Does Apple have a Scott Forstall problem?
“There’s no excuse,” Garner writes. “Quality control on Apple Maps had to have been terrible to not get this right. Bluntly, Scott Forstall should be fired over this mess.”
Even if you don’t think Maps is as big of a mess as it’s been portrayed in the press (and I don’t), it’s been the biggest PR fiasco for Apple since “Antennagate.” Forstall is ultimately responsible for iOS, and the article reminds me of a speech Steve Jobs supposedly gave to newly minted Apple vice presidents:
One such lesson could be called the “Difference Between the Janitor and the Vice President,” and it’s a sermon Jobs delivers every time an executive reaches the VP level. Jobs imagines his garbage regularly not being emptied in his office, and when he asks the janitor why, he gets an excuse: The locks have been changed, and the janitor doesn’t have a key. This is an acceptable excuse coming from someone who empties trash bins for a living. The janitor gets to explain why something went wrong. Senior people do not. “When you’re the janitor,” Jobs has repeatedly told incoming VPs, “reasons matter.” He continues: “Somewhere between the janitor and the CEO, reasons stop mattering.” That “Rubicon,” he has said, “is crossed when you become a VP.”
When the MobileMe launch failed, Jobs responded in a manner true to this spirit:
Shortly after the launch event, he summoned the MobileMe team, gathering them in the Town Hall auditorium in Building 4 of Apple’s campus, the venue the company uses for intimate product unveilings for journalists. According to a participant in the meeting, Jobs walked in, clad in his trademark black mock turtleneck and blue jeans, clasped his hands together, and asked a simple question: “Can anyone tell me what MobileMe is supposed to do?” Having received a satisfactory answer, he continued, “So why the fuck doesn’t it do that?”
For the next half-hour Jobs berated the group. “You’ve tarnished Apple’s reputation,” he told them. “You should hate each other for having let each other down.” The public humiliation particularly infuriated Jobs. Walt Mossberg, the influential Wall Street Journal gadget columnist, had panned MobileMe. “Mossberg, our friend, is no longer writing good things about us,” Jobs said. On the spot, Jobs named a new executive to run the group.

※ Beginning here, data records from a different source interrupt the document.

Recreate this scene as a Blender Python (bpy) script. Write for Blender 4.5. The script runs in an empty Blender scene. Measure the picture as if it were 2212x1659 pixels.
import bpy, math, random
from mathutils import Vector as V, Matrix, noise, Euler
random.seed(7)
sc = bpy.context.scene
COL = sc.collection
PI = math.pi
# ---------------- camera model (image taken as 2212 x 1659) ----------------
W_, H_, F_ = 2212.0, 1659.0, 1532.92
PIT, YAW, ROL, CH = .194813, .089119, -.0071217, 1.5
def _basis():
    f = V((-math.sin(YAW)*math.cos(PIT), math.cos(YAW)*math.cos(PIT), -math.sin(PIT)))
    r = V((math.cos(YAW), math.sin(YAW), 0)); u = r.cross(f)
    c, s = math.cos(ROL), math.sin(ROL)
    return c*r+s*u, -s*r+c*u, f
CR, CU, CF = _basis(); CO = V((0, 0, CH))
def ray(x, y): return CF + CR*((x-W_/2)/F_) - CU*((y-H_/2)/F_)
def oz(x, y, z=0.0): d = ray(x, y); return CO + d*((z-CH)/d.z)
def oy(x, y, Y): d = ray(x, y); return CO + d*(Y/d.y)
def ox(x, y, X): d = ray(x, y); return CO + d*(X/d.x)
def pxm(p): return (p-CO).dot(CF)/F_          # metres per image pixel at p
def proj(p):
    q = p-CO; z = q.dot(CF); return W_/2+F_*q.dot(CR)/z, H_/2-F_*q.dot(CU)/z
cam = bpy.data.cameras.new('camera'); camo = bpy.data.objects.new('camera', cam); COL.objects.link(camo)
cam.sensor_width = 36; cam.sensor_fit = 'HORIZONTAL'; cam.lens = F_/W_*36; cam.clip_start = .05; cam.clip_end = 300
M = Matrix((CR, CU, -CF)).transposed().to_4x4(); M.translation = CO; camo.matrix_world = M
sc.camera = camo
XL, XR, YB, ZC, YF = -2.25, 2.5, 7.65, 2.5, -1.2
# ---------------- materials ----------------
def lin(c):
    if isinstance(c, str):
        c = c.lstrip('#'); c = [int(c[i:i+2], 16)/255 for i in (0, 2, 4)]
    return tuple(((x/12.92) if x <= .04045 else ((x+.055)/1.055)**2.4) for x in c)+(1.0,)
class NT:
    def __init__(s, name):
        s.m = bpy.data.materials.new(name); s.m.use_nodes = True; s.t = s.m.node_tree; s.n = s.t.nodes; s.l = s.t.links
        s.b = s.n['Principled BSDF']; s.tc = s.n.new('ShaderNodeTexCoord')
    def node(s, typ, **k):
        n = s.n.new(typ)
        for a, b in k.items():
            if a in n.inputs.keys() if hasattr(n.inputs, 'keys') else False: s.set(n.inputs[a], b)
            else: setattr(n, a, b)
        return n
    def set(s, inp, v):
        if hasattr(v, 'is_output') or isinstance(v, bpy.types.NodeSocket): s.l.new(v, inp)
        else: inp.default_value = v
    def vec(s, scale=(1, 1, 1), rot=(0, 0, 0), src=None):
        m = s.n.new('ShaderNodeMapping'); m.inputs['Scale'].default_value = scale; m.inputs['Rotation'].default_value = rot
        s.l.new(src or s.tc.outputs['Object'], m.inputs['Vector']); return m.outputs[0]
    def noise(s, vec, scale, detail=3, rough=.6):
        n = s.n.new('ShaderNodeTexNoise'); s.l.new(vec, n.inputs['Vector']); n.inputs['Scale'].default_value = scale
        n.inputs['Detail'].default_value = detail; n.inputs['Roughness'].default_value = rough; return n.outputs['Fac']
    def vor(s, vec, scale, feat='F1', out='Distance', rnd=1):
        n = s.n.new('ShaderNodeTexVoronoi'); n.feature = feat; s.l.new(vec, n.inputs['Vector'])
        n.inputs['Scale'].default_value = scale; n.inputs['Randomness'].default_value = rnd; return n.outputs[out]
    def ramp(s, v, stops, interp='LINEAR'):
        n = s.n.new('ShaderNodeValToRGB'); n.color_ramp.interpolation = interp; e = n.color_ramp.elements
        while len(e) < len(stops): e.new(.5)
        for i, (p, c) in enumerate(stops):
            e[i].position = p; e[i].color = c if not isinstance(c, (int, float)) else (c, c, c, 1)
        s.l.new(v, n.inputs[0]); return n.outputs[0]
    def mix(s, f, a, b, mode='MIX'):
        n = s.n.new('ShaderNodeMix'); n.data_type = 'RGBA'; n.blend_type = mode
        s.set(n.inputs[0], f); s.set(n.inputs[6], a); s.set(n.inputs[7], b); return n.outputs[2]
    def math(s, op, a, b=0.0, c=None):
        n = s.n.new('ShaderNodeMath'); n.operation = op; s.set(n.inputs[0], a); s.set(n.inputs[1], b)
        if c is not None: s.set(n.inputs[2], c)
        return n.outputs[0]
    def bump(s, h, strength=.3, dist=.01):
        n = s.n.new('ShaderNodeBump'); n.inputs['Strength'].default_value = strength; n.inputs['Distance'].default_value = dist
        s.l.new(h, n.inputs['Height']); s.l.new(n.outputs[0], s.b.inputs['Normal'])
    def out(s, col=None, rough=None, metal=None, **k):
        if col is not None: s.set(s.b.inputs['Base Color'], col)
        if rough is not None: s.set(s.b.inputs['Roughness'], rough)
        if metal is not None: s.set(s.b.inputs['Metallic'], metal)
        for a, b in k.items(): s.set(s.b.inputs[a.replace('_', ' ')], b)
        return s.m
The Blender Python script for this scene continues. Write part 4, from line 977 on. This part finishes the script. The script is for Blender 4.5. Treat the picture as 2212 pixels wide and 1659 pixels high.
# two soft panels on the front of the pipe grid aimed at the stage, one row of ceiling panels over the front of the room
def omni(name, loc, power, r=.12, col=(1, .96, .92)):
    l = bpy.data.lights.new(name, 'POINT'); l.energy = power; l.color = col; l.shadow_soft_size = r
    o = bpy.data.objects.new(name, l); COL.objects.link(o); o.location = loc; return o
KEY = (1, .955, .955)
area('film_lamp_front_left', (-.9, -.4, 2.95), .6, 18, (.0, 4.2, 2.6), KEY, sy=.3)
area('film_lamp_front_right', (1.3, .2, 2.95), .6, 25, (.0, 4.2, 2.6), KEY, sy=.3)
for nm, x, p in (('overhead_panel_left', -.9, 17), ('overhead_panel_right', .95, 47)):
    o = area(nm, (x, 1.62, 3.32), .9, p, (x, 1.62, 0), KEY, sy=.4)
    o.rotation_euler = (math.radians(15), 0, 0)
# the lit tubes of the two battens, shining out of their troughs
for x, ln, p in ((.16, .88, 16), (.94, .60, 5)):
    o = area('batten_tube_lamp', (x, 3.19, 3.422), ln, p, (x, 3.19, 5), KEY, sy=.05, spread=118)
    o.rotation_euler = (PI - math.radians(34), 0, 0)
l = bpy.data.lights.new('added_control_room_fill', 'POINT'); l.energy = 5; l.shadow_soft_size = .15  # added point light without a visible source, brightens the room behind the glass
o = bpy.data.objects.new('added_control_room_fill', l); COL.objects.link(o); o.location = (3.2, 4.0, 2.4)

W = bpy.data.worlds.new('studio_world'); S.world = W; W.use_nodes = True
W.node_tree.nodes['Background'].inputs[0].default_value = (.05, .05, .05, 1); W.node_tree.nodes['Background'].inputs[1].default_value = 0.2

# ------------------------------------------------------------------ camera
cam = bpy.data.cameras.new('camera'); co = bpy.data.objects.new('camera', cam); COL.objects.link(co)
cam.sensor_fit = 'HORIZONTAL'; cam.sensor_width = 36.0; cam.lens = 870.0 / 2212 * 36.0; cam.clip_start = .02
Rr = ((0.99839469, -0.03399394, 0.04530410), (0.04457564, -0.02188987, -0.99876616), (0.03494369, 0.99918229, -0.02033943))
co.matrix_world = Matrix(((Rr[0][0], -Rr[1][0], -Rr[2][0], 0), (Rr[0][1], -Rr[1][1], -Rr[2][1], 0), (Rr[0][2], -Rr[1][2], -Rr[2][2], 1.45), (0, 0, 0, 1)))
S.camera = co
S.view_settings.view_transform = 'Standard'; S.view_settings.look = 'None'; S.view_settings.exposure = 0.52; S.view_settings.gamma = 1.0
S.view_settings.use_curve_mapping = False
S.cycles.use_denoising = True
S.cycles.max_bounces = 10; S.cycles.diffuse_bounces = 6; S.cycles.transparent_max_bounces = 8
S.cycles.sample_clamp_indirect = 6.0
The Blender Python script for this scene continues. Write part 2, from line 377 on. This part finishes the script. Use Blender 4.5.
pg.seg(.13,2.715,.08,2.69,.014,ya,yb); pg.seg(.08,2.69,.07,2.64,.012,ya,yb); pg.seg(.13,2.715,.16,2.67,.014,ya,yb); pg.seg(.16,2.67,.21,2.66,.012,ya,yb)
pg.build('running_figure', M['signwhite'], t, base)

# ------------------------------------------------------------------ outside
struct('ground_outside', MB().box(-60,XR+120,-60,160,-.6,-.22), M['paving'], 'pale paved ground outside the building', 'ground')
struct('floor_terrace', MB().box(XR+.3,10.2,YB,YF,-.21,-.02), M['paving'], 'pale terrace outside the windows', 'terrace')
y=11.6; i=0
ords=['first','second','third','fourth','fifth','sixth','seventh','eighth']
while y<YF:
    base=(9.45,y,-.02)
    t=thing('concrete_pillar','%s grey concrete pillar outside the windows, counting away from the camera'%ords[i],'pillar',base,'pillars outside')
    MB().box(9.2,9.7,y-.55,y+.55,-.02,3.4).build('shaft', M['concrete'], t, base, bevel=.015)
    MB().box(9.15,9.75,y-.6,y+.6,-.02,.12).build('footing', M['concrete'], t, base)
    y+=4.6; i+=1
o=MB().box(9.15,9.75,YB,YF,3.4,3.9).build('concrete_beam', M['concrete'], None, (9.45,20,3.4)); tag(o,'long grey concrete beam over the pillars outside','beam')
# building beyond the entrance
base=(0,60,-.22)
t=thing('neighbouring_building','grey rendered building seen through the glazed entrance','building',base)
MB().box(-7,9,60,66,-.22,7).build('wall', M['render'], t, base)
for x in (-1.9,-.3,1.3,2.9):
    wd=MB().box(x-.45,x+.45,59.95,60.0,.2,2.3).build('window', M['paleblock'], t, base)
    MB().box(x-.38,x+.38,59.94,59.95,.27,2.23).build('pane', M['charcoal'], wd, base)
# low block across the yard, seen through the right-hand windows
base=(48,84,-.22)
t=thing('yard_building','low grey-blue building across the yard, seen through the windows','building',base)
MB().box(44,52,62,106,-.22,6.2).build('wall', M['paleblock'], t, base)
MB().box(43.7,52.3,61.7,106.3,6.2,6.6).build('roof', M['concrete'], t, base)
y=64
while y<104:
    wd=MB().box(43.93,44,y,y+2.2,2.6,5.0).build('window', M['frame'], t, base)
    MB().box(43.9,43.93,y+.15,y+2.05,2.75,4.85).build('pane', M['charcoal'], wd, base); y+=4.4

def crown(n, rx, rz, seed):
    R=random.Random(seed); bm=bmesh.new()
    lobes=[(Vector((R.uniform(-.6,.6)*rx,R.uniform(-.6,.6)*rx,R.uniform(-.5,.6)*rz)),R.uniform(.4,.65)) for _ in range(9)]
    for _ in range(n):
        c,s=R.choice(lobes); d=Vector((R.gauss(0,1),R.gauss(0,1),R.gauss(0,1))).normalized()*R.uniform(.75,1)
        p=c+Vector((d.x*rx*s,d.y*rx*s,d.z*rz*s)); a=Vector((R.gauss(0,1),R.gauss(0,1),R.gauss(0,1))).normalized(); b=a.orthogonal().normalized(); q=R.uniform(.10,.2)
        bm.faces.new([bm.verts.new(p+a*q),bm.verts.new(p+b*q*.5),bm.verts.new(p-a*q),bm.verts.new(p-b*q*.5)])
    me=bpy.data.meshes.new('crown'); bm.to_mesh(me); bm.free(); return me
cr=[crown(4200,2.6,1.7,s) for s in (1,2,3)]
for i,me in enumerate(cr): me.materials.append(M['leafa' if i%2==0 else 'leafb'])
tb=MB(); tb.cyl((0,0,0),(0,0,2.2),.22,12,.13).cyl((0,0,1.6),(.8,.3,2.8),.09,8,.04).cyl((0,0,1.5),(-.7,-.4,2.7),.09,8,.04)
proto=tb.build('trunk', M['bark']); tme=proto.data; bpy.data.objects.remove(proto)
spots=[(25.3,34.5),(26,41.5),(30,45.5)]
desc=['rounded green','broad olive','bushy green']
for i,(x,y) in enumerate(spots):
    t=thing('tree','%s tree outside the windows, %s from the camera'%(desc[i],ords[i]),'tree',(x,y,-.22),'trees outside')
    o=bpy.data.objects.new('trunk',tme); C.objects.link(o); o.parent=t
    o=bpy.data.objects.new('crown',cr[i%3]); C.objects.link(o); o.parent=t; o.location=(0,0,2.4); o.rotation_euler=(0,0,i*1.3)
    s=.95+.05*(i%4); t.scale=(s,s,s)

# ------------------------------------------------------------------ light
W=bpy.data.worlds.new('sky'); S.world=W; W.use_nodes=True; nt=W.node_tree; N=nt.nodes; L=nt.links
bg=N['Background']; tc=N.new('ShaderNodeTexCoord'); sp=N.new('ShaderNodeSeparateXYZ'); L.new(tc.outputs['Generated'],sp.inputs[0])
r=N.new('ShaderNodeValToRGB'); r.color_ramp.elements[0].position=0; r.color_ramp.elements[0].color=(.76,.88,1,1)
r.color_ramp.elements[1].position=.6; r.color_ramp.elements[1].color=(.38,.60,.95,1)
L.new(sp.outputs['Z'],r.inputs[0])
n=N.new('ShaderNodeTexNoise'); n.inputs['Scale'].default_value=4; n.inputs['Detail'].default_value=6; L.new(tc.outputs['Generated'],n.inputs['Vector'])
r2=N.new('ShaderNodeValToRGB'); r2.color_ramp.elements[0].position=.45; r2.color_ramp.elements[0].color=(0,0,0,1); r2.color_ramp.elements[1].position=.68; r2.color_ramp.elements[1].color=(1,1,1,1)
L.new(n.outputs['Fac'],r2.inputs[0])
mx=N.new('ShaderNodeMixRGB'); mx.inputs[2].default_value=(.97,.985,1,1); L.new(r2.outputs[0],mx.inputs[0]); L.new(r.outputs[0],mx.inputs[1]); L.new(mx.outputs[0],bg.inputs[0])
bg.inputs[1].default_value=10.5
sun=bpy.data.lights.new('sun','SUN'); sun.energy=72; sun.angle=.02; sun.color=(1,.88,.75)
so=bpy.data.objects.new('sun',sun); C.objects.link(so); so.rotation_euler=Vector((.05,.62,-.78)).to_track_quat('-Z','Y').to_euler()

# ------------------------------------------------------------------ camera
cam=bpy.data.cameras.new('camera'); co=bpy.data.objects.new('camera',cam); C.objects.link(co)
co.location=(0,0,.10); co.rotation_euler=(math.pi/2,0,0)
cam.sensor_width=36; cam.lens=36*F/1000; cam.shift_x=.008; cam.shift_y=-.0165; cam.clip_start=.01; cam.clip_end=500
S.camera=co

Mark Papermaster, chief of iPhone hardware engineering, was fired from Apple in the wake of the iPhone 4’s antenna issues. Will there be any accountability for Forstall? (It’s also possible that Forstall is only responsible for the local software, and Eddie Cue is ultimately responsible for the back-end services.)
Note that I wouldn’t expect Forstall to be fired. He’s been in charge of the iPhone software since the beginning, and surely his career overall is in good standing. He won’t be sacked for one mistake. But the product launch has been a complete disaster, and has spilled over into the iPhone 5 itself, so some measure of accountability is surely deserved.
This makes me wonder about the broader power structure within Apple. One wonders what the perception of Maps was inside Apple prior to the launch. I’ve been using iOS 6 Maps since the first beta was provided to developers in June. It was obvious to me then that there were serious data quality problems. If I was able to see it, surely it was also obvious to people at Apple. Was it obvious to Tim Cook? The “this wouldn’t have happened if Steve were still alive” trope has become tiresome, but nonetheless it’s easy to see Jobs using maps on iOS 6 and understanding its shortcomings. No one can know if he would have released it in its current state anyway. But one thing I wonder very much about Tim Cook is, as someone who is not a “product guy,” how much insight does he have on these issues? Does he have the respect and the clout within Apple to tell someone like Forstall that his software isn’t good enough?